This is Road Scholar country now

Public safety campaign encourages smart pedestrian, cycling behavior

Look both ways before crossing the street. Don't cross against the light. Obey traffic laws. And, puh-leeze, put down your iPhone.

Those guidelines sound simple enough, but accidents around the Johns Hopkins Homewood campus have led the university, in partnership with student groups, to take a different approach to pedestrian and bicycle safety.

"After four serious accidents in the last two years, we knew we had to think outside the box," says President Ron Daniels. "So, in addition to better safety engineering and stronger enforcement, we've launched a creative and wide-reaching communications campaign designed not just to increase awareness but also to change behavior."

The public safety campaign, which encourages smart pedestrian and cycling behavior, was dubbed Road Scholar. It launches in September with a display of 3,000 painted shoes installed on the fence surrounding the university's undeveloped property at St.
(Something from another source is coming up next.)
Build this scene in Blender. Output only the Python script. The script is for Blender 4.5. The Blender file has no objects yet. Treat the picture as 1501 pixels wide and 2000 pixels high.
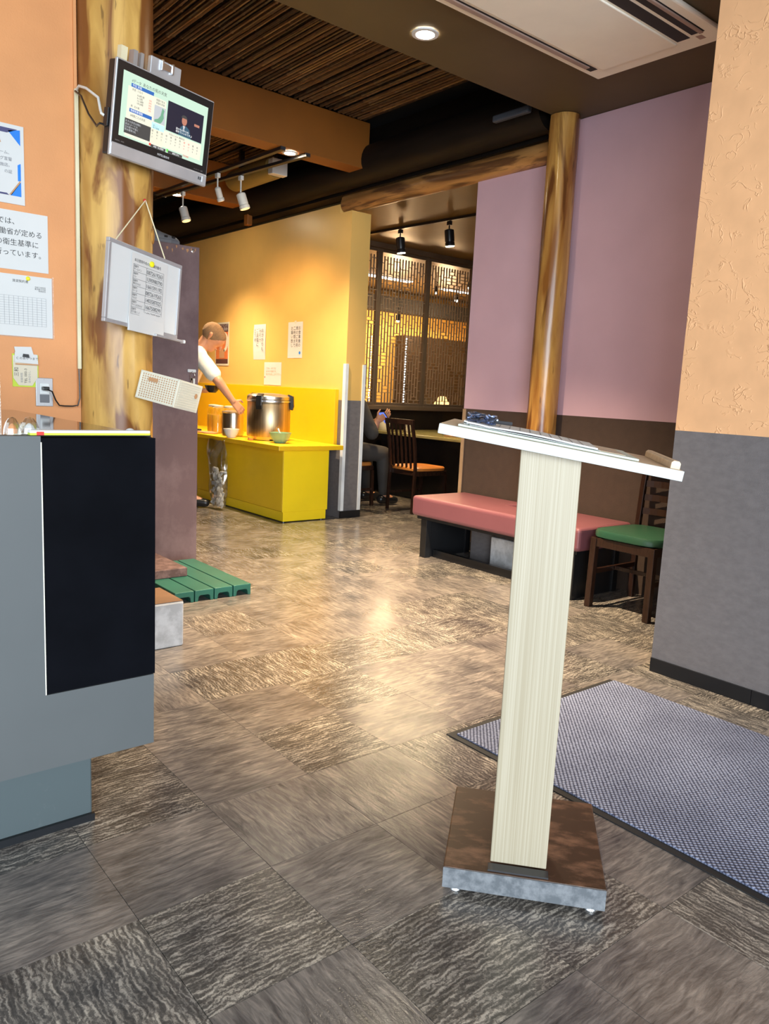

Paul and 33rd streets. The shoes represent the nearly 3,000 people hit by vehicles every year in Maryland; more than 100 of those accidents are fatal.

"We don't want any of our students or community members following in their footsteps," Daniels says.

The shoes were collected over the summer in bins around the Homewood campus and other Johns Hopkins locations, and a portion obtained through Goodwill Industries. They were then painted throughout August in the basement of the Wyman Park Building.

The university's Office of Communications, in conjunction with the Student Government Association, drove the creative concept and execution of the Road Scholar initiative. Included in the program are sidewalk graphics located on busy walkways throughout campus, as well as ads and signage in highly visible locations. Messages are aimed at eliminating distractions, such as earbuds and texting devices, while on the go.

Some additional messaging, such as graphics on university buses and banners on the pedestrian bridge over San Martin Drive, will target drivers as well.

Student Government Association leaders, who consulted with the university on the campaign last spring, plan to spearhead several events focused on pedestrian safety throughout the academic year.

"The student body has experienced tragedy several times in the past few years," says SGA President Moses Song. "Yet, we still see a lack of awareness regarding pedestrian and bicycle safety at the Homewood campus and throughout the surrounding neighborhoods. SGA plans to focus efforts on heightening awareness in the hope of altering behavior so that students and local residents feel at home."

While pedestrian and bicycle safety has been a consistent focus for Johns Hopkins and all its urban campuses, new efforts were spurred by a number of serious pedestrian and bicycle collisions involving vehicles near the Homewood campus. Two students, Miriam Frankl and Nathan Krasnopoler, were fatally injured in 2009 and 2011, respectively.

In 2011, the university enlisted faculty from the Johns Hopkins University Center for Injury Research and Policy at the Bloomberg School of Public Health to conduct a study and make recommendations for improving pedestrian and bicycle safety around the Homewood campus.

"Our report emphasized the three E's: education, enforcement, and engineering," says Keshia Pollack, an assistant professor in the Bloomberg School. "This strategy has been a part of other successful comprehensive programs to improve pedestrian safety."

The report recommended incorporating student input throughout the public safety campaign.

"We took the report's emphasis on student involvement to heart," says Daniel Ennis, senior vice president for finance and administration. "From the very beginning, we've hoped that this would be an opportunity for a peer-to-peer conversation about safety."

Ennis adds that Security and Facilities personnel have been engaged since last year in efforts to improve enforcement and roadway signage around the Homewood and East Baltimore campuses. This fall, a reconstruction project begins on Charles Street from 25th Street to University Parkway to improve traffic patterns and signage and increase pedestrian and bicycle safety. The $28 million project, led by the city's Department of Transportation, incorporates federal and local funds with a contribution from the university.

"Combined, these efforts have the potential to make a real impact on student and community safety," Ennis says. "But we all have to take responsibility. We all have to be Road Scholars."